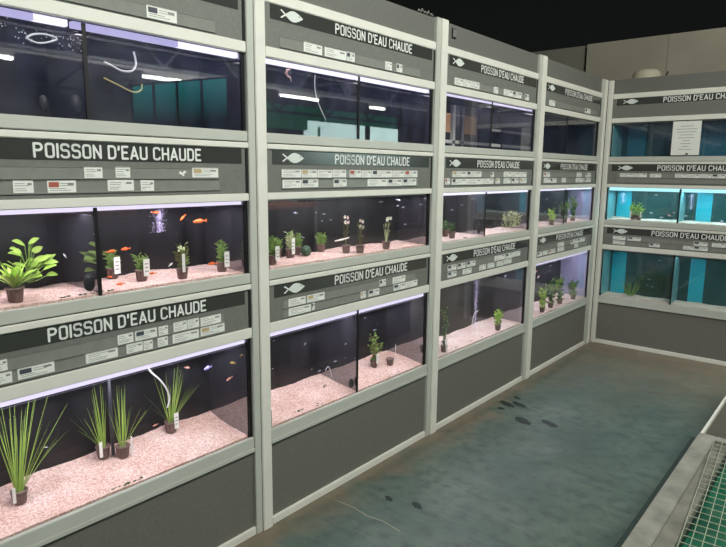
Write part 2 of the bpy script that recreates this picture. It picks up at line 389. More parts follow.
FISH=[
 ('A2','o',[(0.675, 0.069, 1.318, 0.047, 0), (0.752, 0.105, 1.317, 0.049, 0), (0.865, 0.084, 1.443, 0.033, -8), (0.998, 0.112, 1.417, 0.036, -40), (1.078, 0.115, 1.398, 0.071, -3), (1.092, 0.06, 1.231, 0.053, 0), (0.821, 0.042, 1.226, 0.036, 5), (0.703, 0.14, 1.217, 0.026, -10), (0.706, 0.071, 1.199, 0.037, 0)]),
 ('A2','w',[(0.907, 0.068, 1.246, 0.025, 30), (0.666, 0.159, 1.332, 0.026, 75), (0.531, 0.096, 1.315, 0.019, 60)]),
 ('A3','w',[(0.441, 0.14, 0.658, 0.013, 10)]),
 ('A3','p',[(0.979, 0.097, 0.817, 0.032, -20), (1.151, 0.03, 0.737, 0.036, -25), (0.807, 0.058, 0.642, 0.025, -10)]),
 ('A3','b',[(1.093, 0.116, 0.784, 0.06, 0)]),
 ('A3','y',[(1.171, 0.03, 0.801, 0.036, 20), (1.223, 0.03, 0.825, 0.027, 20)]),
 ('B2','s',[(0.284, 0.129, 1.405, 0.039, 5), (0.412, 0.121, 1.402, 0.02, 0), (0.391, 0.048, 1.399, 0.028, 0), (0.529, 0.131, 1.359, 0.022, 0), (0.443, 0.111, 1.36, 0.021, 0), (0.278, 0.076, 1.295, 0.026, -20), (0.83, 0.044, 1.442, 0.042, 0), (1.103, 0.144, 1.407, 0.048, 0), (1.091, 0.097, 1.402, 0.038, 0), (1.085, 0.126, 1.442, 0.047, -10), (1.183, 0.145, 1.297, 0.03, 0), (1.271, 0.126, 1.299, 0.031, 0), (1.242, 0.151, 1.229, 0.041, -10)]),
 ('B3','s',[(0.3, 0.087, 0.777, 0.027, -40), (0.57, 0.136, 0.613, 0.031, 0), (0.351, 0.093, 0.635, 0.025, -20), (0.464, 0.152, 0.583, 0.033, 5), (0.14, 0.145, 0.678, 0.018, 0), (0.069, 0.052, 0.847, 0.018, 0), (0.559, 0.056, 0.725, 0.031, 0), (0.728, 0.066, 0.83, 0.033, 0), (0.84, 0.156, 0.84, 0.035, 0), (0.845, 0.092, 0.736, 0.035, 0)]),
 ('B3','k',[(0.466, 0.115, 0.511, 0.037, -15)]),
 ('C3','w',[(1.011, 0.076, 0.849, 0.048, -30), (0.655, 0.101, 0.64, 0.072, 20), (0.573, 0.086, 0.58, 0.126, 60)]),
 ('C2','s',[(0.361, 0.082, 1.393, 0.037, 0), (0.535, 0.11, 1.426, 0.04, 0), (0.288, 0.11, 1.363, 0.037, 0), (1.013, 0.149, 1.382, 0.047, 0)]),
 ('D3','r',[(0.298, 0.122, 0.796, 0.079, -30), (0.419, 0.151, 0.735, 0.102, -50)]),
 ('D3','s',[(0.635, 0.143, 0.762, 0.065, 10), (0.92, 0.159, 0.832, 0.07, 0), (0.987, 0.121, 0.78, 0.072, 0), (0.959, 0.06, 0.814, 0.085, 20), (0.917, 0.143, 0.691, 0.07, 0), (1.005, 0.156, 0.851, 0.072, 0), (0.661, 0.149, 0.806, 0.055, 0), (0.672, 0.108, 0.84, 0.055, 0)]),
 ('D2','s',[(0.444, 0.126, 1.39, 0.05, 0), (0.487, 0.065, 1.358, 0.052, 0), (1.112, 0.14, 1.307, 0.062, 0)]),
 ('K2','w',[(0.377, 0.109, 1.255, 0.033, 0), (0.473, 0.074, 1.222, 0.033, 0), (0.417, 0.048, 1.419, 0.033, 0), (0.653, 0.142, 1.241, 0.031, 0), (0.928, 0.159, 1.212, 0.03, 0)]),
 ('K2','p',[(0.541, 0.051, 1.244, 0.04, 15), (0.556, 0.136, 1.263, 0.025, 0)]),
 ('K3','s',[(0.411, 0.089, 0.654, 0.034, 0), (0.41, 0.058, 0.605, 0.025, 0), (0.446, 0.075, 0.591, 0.034, 0), (0.474, 0.132, 0.831, 0.033, 0), (0.707, 0.145, 0.663, 0.023, 0), (0.763, 0.045, 0.863, 0.031, 0)]),
]
PLANTS=[
 ('A3',0.353,0.164,0.863,'val'), #0.164
 ('A3',0.681,0.230,0.789,'val'), #0.275
 ('A3',0.737,0.185,0.792,'val'), #0.185
 ('A3',0.979,0.230,0.787,'val'), #0.279
 ('A2',0.366,0.084,1.340,'spk'), #0.084
 ('A2',0.466,0.230,1.361,'brd'), #0.236
 ('A2',0.762,0.230,1.300,'tag'), #0.232
 ('A2',0.814,0.115,1.295,'tag'), #0.115
 ('A2',0.952,0.062,1.324,'dk'), #0.062
 ('A2',1.156,0.086,1.318,'tag'), #0.086
 ('B2',0.111,0.101,1.316,'tag'), #0.101
 ('B2',0.275,0.160,1.324,'pale'), #0.160
 ('B2',0.370,0.212,1.299,'grn'), #0.212
 ('B2',0.376,0.155,1.219,'ball'), #0.155
 ('B2',0.534,0.205,1.288,'grn'), #0.205
 ('B2',0.623,0.112,1.380,'flower'), #0.112
 ('B2',0.667,0.055,1.356,'flower'), #-0.036
 ('B2',0.886,0.055,1.365,'white'), #-0.037
 ('B2',0.232,0.205,1.285,'grn'), #0.205
 ('B3',0.940,0.171,0.734,'bush'), #0.171
 ('B3',1.046,0.135,0.605,'stick'), #0.135
 ('C3',0.165,0.060,0.790,'tall'), #0.044
 ('C3',0.886,0.055,0.627,'sm'), #-0.033
 ('C2',1.006,0.055,1.351,'wide'), #-0.010
 ('C2',0.317,0.171,1.295,'grey'), #0.171
 ('C2',0.243,0.076,1.291,'grey'), #0.076
 ('D2',0.398,0.055,1.313,'sm'), #0.055
 ('D2',0.670,0.055,1.377,'bush'), #0.050
 ('D2',0.870,0.061,1.416,'bush'), #0.061
 ('D3',0.313,0.055,0.673,'sm'), #0.002
 ('D3',0.520,0.070,0.760,'bush'), #0.028
 ('D3',0.720,0.070,0.740,'bush'), #0.012
 ('D3',0.990,0.055,0.688,'bush'), #0.023
 ('K2',0.239,0.055,1.367,'kp'), #-0.007
 ('K2',0.286,0.055,1.369,'kp'), #0.031
 ('K3',0.270,0.055,0.652,'kg'), #-0.125
 ('K3',0.438,0.230,0.771,'kb'), #0.280
]

# ------------------------------------------------------------------ price cards
ORD = ['first','second','third','fourth','fifth','sixth','seventh','eighth','ninth','tenth','eleventh','twelfth','thirteenth','fourteenth']
def card(wd, h, style):
    b = MB(); b.box(0, wd, -.0008, 0, 0, h, M_CARD)
    y = -.0012
    def q(x0, x1, z0, z1, m): b.quad([(x0,y,z0),(x1,y,z0),(x1,y,z1),(x0,y,z1)], m)
    if style == 'picr': q(wd*.03, wd*.97, h*.06, h*.94, M_PICR)
    elif style == 'picd': q(wd*.03, wd*.97, h*.06, h*.94, M_PICD)
    else:
        x = wd*.08
        if style in ('d', 'r', 't'):
            q(wd*.05, wd*.05+min(.035, wd*.35), h*.45, h*.88, {'d': M_PICD, 'r': M_PICR, 't': M_PICT}[style]); x = wd*.05+min(.04, wd*.38)
        for i, zz in enumerate((.74, .56, .32, .16)):
            L = wd*random.uniform(.3, .75)
            if i > 1: x = wd*.08
            q(x, min(x+L, wd*.93), h*zz, h*(zz+.045), M_PRINT)
        q(wd*.70, wd*.92, h*.62, h*.80, M_PRINT)
    return b.mesh('price_card')
for k, (upr, low) in TAGS.items():
    for ri, L in ((0, upr), (1, low)):
        for i, (a, c) in enumerate(L):
            t0, t1 = TRL[k[1]][ri]; h = (t1-t0)-.0035
            st = random.choice(['d','d','d','n','n','n','n','r','t'])
            wd = c-a-.003
            if k == 'A3' and ri == 0 and i == 5: st = 'picr'
            if k == 'A3' and ri == 1 and i == 4: st = 'picd'
            if k in ('A2','A3') and wd < .075: st = 'n'
            if k[0] == 'K' or k in ('A1','B1','C1','D1'): st = 'n' if random.random() < .6 else 'd'
            o = link('price_card', card(wd, h, st))
            o.location = W(k[0], a, .0028, t0+.0032+random.uniform(0,.002)); o.rotation_euler = (0, random.uniform(-.012,.012) if st == 'n' else 0, BAY[k[0]][1])
            pos = ORD[i]+' from left' if len(L) > 1 else 'alone'
            rl = {0: 'upper', 1: 'lower'}[ri]+' ticket rail' if TAGS[k][1] else 'ticket rail'
            kind = {'picr': 'red fish picture card', 'picd': 'dark fish picture card'}.get(st, 'white price card')
            tag(o, '%s %s, %s of the %s sign, %s' % (kind, pos, rl, RN[k[1]], BN[k[0]]), 'price card', 'price cards on the ticket rails')
# torn sticker on the middle sign of the nearest bay
b = MB(); b.quad([(0,0,.012),(.006,0,.020),(.016,0,.014),(.024,0,.022),(.034,0,.017),(.024,0,.011),(.022,0,0),(.012,0,.006)][::1], M_CARD)
tag(b.build('torn_sticker'), 'scrap of torn white sticker on the middle sign of the nearest bay', 'sticker')
o = bpy.data.objects['torn_sticker']; o.location = W('A', .915, .0028, 1.575); o.rotation_euler = (0,0,PI/2)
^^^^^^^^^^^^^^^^
= WHAT YOU NEED TO DO =
Scan the material above. Extract every line in which the word "picture" occurs.

= THE ANSWER =
Write part 2 of the bpy script that recreates this picture. It picks up at line 389. More parts follow.
            kind = {'picr': 'red fish picture card', 'picd': 'dark fish picture card'}.get(st, 'white price card')